Work instructions: Copy out every line containing the word "parts".

Dataset content:

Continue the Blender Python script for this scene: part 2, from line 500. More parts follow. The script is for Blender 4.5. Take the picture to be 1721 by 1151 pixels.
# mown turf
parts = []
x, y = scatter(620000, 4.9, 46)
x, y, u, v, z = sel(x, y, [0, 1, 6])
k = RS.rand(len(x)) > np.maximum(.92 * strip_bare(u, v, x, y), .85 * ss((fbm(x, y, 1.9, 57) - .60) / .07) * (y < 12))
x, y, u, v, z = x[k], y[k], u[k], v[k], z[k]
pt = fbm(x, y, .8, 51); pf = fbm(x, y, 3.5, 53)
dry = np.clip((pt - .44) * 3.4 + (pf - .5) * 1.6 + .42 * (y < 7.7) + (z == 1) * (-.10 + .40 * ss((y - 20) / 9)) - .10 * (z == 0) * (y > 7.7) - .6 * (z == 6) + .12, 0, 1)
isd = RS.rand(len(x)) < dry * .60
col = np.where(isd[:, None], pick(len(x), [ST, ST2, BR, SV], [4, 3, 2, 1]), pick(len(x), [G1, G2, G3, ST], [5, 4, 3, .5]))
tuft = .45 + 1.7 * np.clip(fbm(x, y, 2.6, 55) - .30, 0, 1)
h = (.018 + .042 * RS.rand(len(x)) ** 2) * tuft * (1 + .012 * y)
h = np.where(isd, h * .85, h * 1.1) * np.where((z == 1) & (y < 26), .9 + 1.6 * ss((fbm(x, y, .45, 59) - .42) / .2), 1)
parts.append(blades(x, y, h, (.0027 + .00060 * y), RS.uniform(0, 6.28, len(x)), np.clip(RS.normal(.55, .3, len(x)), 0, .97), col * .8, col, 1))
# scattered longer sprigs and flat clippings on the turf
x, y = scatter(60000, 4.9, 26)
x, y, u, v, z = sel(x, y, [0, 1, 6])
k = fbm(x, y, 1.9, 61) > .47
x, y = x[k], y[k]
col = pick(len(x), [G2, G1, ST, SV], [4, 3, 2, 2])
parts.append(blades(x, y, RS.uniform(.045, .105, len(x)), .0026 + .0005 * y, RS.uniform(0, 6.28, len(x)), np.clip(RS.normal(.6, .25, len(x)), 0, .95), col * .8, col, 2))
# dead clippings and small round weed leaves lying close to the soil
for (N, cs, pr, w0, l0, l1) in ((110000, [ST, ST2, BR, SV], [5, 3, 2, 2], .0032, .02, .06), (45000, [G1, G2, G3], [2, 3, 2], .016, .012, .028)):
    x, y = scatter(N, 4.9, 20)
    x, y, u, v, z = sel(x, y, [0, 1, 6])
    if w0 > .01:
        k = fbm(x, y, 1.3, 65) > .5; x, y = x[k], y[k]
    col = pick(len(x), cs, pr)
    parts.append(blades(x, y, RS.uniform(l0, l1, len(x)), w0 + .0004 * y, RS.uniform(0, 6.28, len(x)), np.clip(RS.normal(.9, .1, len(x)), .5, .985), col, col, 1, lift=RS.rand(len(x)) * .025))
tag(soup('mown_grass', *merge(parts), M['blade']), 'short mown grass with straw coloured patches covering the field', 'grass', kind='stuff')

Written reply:
Continue the Blender Python script for this scene: part 2, from line 500. More parts follow. The script is for Blender 4.5. Take the picture to be 1721 by 1151 pixels.
parts = []
parts.append(blades(x, y, h, (.0027 + .00060 * y), RS.uniform(0, 6.28, len(x)), np.clip(RS.normal(.55, .3, len(x)), 0, .97), col * .8, col, 1))
parts.append(blades(x, y, RS.uniform(.045, .105, len(x)), .0026 + .0005 * y, RS.uniform(0, 6.28, len(x)), np.clip(RS.normal(.6, .25, len(x)), 0, .95), col * .8, col, 2))
    parts.append(blades(x, y, RS.uniform(l0, l1, len(x)), w0 + .0004 * y, RS.uniform(0, 6.28, len(x)), np.clip(RS.normal(.9, .1, len(x)), .5, .985), col, col, 1, lift=RS.rand(len(x)) * .025))
tag(soup('mown_grass', *merge(parts), M['blade']), 'short mown grass with straw coloured patches covering the field', 'grass', kind='stuff')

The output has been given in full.